§ **Task statement**
Give the data again exactly, from its opening line through the line in which "S.view_settings.exposure = 0.42;" appears.

§ **Data block**

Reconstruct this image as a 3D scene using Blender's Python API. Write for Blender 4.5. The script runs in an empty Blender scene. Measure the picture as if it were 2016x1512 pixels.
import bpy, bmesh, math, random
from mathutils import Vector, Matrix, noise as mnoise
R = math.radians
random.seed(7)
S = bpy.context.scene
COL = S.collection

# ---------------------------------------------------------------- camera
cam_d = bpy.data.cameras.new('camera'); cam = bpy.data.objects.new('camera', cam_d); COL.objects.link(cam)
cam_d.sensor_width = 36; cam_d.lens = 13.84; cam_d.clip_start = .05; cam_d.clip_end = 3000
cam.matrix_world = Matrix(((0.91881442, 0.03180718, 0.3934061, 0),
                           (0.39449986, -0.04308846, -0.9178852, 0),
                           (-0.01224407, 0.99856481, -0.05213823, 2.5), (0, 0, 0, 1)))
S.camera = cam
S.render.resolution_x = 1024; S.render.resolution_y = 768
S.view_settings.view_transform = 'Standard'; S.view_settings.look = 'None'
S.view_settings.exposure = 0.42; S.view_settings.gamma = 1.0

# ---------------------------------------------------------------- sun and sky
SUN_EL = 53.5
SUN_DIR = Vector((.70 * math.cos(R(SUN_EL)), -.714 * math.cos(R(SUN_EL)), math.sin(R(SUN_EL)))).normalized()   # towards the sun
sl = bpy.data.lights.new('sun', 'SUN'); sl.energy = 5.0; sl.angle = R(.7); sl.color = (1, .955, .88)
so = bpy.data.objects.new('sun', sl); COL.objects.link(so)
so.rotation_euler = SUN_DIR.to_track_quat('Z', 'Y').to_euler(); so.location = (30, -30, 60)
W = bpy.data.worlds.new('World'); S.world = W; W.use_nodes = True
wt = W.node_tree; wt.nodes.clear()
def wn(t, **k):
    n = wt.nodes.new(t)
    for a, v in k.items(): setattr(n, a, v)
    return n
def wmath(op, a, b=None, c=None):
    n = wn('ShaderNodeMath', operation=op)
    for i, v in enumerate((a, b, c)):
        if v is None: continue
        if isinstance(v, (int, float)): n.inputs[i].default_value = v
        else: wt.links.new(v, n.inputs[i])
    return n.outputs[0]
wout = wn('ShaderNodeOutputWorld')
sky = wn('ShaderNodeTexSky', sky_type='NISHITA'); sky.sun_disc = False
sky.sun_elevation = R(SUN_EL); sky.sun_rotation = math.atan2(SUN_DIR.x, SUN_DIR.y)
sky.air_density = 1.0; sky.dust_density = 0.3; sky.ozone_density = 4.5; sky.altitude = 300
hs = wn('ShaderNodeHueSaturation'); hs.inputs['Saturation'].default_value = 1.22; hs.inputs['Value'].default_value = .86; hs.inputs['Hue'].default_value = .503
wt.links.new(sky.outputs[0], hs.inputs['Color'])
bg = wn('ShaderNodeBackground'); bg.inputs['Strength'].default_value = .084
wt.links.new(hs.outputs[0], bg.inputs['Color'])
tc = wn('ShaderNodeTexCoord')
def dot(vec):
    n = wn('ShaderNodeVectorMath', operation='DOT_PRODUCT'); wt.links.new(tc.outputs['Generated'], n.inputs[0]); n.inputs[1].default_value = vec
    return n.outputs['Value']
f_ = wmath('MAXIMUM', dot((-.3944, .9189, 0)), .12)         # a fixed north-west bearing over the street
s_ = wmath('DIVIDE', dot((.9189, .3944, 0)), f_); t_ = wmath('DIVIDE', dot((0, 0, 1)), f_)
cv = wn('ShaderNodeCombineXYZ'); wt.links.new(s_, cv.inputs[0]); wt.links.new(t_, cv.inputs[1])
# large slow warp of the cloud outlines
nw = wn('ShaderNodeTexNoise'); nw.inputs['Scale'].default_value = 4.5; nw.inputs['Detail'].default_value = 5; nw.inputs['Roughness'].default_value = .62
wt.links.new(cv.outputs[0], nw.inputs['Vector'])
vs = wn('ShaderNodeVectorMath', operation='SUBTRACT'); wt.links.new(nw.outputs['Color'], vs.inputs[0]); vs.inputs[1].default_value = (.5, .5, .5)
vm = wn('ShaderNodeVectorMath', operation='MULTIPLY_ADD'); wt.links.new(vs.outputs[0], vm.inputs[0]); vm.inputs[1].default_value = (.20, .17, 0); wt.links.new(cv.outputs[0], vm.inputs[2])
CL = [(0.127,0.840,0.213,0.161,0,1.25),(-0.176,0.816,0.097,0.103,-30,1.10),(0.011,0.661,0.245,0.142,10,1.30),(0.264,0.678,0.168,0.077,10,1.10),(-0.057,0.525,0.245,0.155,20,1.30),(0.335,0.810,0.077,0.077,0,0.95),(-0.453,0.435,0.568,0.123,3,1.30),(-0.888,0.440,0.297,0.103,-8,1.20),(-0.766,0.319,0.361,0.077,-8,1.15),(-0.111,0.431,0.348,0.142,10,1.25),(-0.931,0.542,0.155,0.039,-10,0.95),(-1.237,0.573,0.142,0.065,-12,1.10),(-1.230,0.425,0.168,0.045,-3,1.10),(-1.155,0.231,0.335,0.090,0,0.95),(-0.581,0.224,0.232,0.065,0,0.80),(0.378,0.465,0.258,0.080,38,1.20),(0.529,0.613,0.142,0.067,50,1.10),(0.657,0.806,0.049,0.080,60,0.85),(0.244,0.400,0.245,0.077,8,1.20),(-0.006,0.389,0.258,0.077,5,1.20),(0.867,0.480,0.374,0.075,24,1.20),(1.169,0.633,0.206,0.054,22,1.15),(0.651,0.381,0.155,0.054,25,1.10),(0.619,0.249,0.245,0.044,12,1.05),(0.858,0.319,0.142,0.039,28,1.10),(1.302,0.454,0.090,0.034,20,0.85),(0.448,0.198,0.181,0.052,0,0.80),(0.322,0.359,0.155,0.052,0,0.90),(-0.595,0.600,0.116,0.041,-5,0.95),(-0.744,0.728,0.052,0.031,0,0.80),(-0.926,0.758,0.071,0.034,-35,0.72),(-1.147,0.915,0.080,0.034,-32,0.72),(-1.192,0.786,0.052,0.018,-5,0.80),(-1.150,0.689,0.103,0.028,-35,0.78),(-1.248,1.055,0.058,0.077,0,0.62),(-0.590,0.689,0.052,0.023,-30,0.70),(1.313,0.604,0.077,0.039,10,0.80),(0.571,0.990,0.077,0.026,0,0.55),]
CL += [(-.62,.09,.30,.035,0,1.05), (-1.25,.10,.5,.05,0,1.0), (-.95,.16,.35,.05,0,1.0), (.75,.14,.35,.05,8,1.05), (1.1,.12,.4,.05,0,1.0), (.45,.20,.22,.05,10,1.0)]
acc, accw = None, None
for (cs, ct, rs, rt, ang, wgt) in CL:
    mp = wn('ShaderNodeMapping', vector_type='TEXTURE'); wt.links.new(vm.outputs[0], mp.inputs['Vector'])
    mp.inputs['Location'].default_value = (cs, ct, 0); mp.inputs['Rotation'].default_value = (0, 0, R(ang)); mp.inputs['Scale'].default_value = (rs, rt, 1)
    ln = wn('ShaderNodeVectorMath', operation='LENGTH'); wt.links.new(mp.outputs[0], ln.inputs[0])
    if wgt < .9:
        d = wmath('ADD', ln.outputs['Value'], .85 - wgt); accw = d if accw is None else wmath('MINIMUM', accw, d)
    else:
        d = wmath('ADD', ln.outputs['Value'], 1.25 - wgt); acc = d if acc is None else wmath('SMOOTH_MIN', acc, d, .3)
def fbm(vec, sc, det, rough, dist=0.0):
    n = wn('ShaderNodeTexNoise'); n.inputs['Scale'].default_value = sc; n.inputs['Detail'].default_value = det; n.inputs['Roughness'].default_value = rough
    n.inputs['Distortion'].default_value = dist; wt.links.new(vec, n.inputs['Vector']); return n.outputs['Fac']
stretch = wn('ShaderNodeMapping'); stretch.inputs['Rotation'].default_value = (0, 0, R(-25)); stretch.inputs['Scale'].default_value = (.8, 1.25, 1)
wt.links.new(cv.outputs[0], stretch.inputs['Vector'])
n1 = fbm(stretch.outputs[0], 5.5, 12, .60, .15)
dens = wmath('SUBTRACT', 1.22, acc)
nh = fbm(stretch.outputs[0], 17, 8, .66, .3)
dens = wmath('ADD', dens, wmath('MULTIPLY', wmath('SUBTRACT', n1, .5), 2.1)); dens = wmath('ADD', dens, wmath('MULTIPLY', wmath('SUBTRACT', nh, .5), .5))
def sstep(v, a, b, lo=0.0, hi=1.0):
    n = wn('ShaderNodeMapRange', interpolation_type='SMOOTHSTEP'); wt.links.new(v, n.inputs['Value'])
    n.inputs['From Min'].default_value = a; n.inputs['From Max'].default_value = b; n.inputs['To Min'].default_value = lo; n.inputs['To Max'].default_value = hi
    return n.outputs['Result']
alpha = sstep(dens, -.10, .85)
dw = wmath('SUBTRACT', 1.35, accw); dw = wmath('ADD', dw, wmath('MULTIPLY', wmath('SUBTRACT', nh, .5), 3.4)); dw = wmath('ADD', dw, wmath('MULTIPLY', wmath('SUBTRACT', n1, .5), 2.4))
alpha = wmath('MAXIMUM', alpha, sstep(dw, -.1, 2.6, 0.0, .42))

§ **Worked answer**
Reconstruct this image as a 3D scene using Blender's Python API. Write for Blender 4.5. The script runs in an empty Blender scene. Measure the picture as if it were 2016x1512 pixels.
import bpy, bmesh, math, random
from mathutils import Vector, Matrix, noise as mnoise
R = math.radians
random.seed(7)
S = bpy.context.scene
COL = S.collection

# ---------------------------------------------------------------- camera
cam_d = bpy.data.cameras.new('camera'); cam = bpy.data.objects.new('camera', cam_d); COL.objects.link(cam)
cam_d.sensor_width = 36; cam_d.lens = 13.84; cam_d.clip_start = .05; cam_d.clip_end = 3000
cam.matrix_world = Matrix(((0.91881442, 0.03180718, 0.3934061, 0),
                           (0.39449986, -0.04308846, -0.9178852, 0),
                           (-0.01224407, 0.99856481, -0.05213823, 2.5), (0, 0, 0, 1)))
S.camera = cam
S.render.resolution_x = 1024; S.render.resolution_y = 768
S.view_settings.view_transform = 'Standard'; S.view_settings.look = 'None'
S.view_settings.exposure = 0.42; S.view_settings.gamma = 1.0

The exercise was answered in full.